### EXERCISE INSTRUCTIONS:
Pull out every line below that contains the word "scene".

### STORED DATA:
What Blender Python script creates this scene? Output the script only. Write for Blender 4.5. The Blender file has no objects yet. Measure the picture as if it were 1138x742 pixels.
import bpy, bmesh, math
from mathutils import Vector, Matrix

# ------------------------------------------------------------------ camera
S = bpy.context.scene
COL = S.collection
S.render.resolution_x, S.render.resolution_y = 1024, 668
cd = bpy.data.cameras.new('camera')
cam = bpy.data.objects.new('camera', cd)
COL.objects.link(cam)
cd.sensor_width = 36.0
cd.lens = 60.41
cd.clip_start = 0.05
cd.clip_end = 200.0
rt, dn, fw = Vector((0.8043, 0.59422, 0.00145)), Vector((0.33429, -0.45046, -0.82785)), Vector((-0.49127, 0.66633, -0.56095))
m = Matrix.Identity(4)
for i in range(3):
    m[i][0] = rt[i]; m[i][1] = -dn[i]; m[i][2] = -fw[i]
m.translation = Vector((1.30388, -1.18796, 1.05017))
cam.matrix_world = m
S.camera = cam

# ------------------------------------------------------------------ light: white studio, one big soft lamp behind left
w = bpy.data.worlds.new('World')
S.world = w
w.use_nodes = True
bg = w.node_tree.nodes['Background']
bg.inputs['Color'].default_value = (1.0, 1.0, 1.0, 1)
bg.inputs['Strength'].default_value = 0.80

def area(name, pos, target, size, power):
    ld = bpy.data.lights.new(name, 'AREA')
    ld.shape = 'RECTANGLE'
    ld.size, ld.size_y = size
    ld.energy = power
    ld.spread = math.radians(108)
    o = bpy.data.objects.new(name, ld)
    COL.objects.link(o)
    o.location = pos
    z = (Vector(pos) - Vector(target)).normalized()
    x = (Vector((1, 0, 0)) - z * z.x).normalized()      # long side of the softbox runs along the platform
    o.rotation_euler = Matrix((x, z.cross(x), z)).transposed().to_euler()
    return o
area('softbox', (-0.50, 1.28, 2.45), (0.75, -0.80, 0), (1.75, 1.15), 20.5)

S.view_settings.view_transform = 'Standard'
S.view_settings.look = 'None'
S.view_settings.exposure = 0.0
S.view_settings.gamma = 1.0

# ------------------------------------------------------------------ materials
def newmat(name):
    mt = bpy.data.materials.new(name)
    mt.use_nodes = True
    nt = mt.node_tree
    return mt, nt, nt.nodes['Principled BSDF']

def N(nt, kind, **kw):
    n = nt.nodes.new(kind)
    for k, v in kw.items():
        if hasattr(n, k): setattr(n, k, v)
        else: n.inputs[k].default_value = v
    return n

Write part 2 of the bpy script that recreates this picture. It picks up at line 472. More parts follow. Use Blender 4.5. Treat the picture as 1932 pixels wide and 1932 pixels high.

### COMPLETED TASK:
What Blender Python script creates this scene? Output the script only. Write for Blender 4.5. The Blender file has no objects yet. Measure the picture as if it were 1138x742 pixels.
S = bpy.context.scene